The unnamed baby boy was buried in the De Smet Cemetery…. but where?

Laura corresponded with the De Smet Cemetery Association in 1943 and apparently mentioned the burial location of their son, and she mentioned Block 21 in some capacity, either as the location of her son’s grave or in remembering the Ingallses’ block incorrectly. At the time, Pa, Ma, and Mary lay at their eternal rest in Block 44. Mary Green wrote Laura on September 10, 1943, telling her that there was no record of the burial location for Laura’s child, but she had written to Mrs. Tinkham to ask if she remembered the burial location. Adeline Tinkham was the widow of Charles H. Tinkham; he had died in 1938 and Mrs. Tinkham was then living in the Odd Fellows Home in Dell Rapids. Charles Tinkham had been the undertaker at the time of the baby’s burial, and he kept the early records of burials in the cemetery (these have not been located). Block 21 is just northwest of the flagpole, which Green noted in her letter. The block contains 11 lots: Lots 2-7 and 11-12 were made up of 12 burial plots; Lots 1 and 8 had 6 plots. There are no Lots numbered 9 and 10 because of the portion of the Block taken up by the 45 foot radius flagpole circle. Buried in Block 21 are the families of George Pirlet (Lot 2), Albert Cornwell (Lot 3), Charles Dawley (Lot 4), Lewis Sasse (Lot 5), Erik Anderson (Lot 7), William Glover (Lot 8), S.O. Sherwin (Block 12), William Glover (Block 7), the Pattersons (Block 8), and Peter Kruse (Lot 11). William Fraser is buried at the north end of Block 1, and at the time of the letter, there were three known unmarked graves (one at the south end of Lot 1 and two others at the north end of Lot 8). There were no known burials in Lot 6 at the time. IF the Wilder baby is buried in Block 21, he was most likely in one of these unmarked graves just north of a Patterson grave in the row just northwest of the flagpole. Click HERE to see a cemetery map with graves of Little House characters located.
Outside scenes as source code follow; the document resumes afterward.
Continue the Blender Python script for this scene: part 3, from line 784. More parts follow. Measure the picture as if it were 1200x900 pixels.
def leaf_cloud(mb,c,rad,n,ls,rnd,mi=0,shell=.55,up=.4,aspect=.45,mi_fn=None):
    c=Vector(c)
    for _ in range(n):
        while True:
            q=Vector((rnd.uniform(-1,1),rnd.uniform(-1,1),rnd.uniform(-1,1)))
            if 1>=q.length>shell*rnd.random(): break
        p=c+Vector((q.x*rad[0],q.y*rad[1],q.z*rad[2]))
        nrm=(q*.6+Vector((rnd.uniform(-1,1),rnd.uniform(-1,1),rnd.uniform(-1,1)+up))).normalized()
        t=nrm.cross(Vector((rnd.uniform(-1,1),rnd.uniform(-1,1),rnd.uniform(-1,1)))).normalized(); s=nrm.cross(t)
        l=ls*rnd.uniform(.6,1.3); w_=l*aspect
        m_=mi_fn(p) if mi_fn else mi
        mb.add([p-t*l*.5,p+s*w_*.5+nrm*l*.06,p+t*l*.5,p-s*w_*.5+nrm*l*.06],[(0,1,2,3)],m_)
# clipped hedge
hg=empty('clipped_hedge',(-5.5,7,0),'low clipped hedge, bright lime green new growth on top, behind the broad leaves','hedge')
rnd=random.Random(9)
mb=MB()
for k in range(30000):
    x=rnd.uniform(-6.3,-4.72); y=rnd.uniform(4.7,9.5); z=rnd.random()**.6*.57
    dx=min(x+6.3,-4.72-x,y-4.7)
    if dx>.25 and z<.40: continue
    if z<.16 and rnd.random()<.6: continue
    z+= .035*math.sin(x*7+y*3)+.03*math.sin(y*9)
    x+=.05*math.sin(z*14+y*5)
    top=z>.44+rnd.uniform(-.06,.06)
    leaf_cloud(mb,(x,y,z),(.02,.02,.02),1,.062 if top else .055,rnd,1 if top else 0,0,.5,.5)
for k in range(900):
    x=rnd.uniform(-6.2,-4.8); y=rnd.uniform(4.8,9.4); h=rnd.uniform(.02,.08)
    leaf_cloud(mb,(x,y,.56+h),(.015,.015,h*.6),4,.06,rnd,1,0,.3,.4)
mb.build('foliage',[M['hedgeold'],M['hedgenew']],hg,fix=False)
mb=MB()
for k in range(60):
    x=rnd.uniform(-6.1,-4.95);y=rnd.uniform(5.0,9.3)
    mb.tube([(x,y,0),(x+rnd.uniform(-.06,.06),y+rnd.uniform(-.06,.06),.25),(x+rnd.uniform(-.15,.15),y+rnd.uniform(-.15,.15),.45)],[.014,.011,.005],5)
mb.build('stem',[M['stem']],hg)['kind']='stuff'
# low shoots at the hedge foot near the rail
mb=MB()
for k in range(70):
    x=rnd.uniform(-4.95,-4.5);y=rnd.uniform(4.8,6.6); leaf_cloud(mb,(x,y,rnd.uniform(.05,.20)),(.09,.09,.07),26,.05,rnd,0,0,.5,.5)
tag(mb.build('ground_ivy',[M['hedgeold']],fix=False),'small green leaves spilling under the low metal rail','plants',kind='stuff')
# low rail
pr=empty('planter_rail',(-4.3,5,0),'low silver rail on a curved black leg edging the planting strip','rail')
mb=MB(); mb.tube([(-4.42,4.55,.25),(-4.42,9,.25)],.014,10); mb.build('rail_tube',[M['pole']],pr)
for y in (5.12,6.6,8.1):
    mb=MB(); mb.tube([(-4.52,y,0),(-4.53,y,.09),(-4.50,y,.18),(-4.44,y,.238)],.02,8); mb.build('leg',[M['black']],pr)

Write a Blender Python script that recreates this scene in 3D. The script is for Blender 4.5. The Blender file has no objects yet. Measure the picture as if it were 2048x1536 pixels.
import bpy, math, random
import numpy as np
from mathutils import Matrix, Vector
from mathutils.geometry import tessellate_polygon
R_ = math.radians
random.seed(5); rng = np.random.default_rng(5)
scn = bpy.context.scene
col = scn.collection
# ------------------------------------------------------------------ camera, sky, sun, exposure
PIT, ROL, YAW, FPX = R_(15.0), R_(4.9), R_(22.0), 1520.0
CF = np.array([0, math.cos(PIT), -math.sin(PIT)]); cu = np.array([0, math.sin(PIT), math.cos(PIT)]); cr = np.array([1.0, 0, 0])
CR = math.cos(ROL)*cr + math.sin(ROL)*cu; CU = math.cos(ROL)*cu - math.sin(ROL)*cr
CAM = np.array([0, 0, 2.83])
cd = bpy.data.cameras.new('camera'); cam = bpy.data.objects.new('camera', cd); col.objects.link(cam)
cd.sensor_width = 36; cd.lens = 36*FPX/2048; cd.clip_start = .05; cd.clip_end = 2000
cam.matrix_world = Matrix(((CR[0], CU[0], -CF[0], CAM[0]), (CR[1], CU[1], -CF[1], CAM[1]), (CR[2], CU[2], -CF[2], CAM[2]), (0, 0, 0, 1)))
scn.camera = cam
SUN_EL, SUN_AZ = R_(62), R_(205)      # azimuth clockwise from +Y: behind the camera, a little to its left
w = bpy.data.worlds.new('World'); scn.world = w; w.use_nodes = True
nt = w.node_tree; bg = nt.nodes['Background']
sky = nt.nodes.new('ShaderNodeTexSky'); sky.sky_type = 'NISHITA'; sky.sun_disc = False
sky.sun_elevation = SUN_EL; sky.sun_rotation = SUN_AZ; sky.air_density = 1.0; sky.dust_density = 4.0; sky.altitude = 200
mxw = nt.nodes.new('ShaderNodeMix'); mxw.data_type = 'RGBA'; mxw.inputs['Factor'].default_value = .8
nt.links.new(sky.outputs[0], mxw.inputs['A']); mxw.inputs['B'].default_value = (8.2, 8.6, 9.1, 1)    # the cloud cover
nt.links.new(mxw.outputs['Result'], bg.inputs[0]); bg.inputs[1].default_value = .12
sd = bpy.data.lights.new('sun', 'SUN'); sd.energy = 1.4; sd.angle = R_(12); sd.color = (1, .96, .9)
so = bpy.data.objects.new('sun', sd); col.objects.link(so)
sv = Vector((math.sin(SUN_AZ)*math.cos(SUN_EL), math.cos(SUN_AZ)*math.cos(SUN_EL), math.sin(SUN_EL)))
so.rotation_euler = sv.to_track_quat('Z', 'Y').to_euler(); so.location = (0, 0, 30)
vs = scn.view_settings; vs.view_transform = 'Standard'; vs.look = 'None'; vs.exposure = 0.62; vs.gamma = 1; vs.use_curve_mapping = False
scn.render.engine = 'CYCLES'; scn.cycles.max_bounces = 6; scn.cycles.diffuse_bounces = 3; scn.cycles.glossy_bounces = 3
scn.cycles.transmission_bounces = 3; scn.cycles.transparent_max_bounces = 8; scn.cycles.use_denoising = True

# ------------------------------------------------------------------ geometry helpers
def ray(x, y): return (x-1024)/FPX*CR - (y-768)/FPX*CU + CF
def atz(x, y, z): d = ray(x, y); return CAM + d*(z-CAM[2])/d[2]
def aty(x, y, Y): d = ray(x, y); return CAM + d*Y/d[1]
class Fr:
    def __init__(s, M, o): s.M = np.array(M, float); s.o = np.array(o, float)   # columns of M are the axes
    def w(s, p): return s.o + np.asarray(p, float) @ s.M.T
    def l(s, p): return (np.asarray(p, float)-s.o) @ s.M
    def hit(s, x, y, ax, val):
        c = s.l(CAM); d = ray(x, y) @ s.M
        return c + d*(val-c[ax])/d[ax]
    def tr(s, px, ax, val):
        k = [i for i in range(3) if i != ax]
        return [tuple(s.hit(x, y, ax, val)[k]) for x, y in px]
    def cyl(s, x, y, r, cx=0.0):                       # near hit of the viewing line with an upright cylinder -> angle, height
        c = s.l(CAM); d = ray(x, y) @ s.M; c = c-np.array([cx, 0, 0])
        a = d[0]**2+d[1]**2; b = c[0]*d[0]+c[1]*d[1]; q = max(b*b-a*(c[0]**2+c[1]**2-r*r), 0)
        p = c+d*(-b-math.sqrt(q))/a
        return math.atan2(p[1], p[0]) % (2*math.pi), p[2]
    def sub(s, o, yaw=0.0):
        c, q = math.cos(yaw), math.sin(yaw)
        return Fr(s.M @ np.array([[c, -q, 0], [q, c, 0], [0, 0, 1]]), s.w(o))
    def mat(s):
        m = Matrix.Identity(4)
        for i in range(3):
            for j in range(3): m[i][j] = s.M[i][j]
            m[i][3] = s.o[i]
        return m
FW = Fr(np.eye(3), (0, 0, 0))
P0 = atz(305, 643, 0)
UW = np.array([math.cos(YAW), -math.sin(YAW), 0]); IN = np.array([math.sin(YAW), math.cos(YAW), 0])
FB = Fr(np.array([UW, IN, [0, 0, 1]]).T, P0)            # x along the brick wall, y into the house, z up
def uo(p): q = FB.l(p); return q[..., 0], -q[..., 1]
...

This row is south of H.W. Cooledge’s grave on the map.

It’s likely that the baby was buried in what became the Charles Ingalls row, in Block 44, Lot 9. The lot contained space for 6 graves, and a 1940 Works Projects Administration cemetery map map of every known burial shows that there were already four graves in the Ingalls row. Note that this was prior to Carrie’s death in 1949. At the time of the map, there were no burials to the west in Lot 10.

Originally, only Charles Ingalls’s grave was marked, with his headstone at the west (back) side of the Lot – at his head. In 1958, Rose Wilder Lane had Pa’s headstone lettering re-cut, and the newly-formed Laura Ingalls Wilder Memorial Group (now the LIW Memorial Society) added markers for Caroline and Mary, and a memorial marker for Baby Wilder. Pa’s marker was moved to the front of the lot – at his feet. Carries grave had a marker that dated from the time of her burial and it was replaced with one matching the others; surely Carrie’s replacement marker was placed in its original location. It is not known what happened to Carrie’s original marker. With the exception of Pa’s stone, the others in the row were more recently set in concrete so that there are five markers spaced equally apart across the foot of the six burial plots.

The Ingalls row (left) in the 1960s, prior to Pa’s headstone being moved to the front of the row, and (right) in 2012.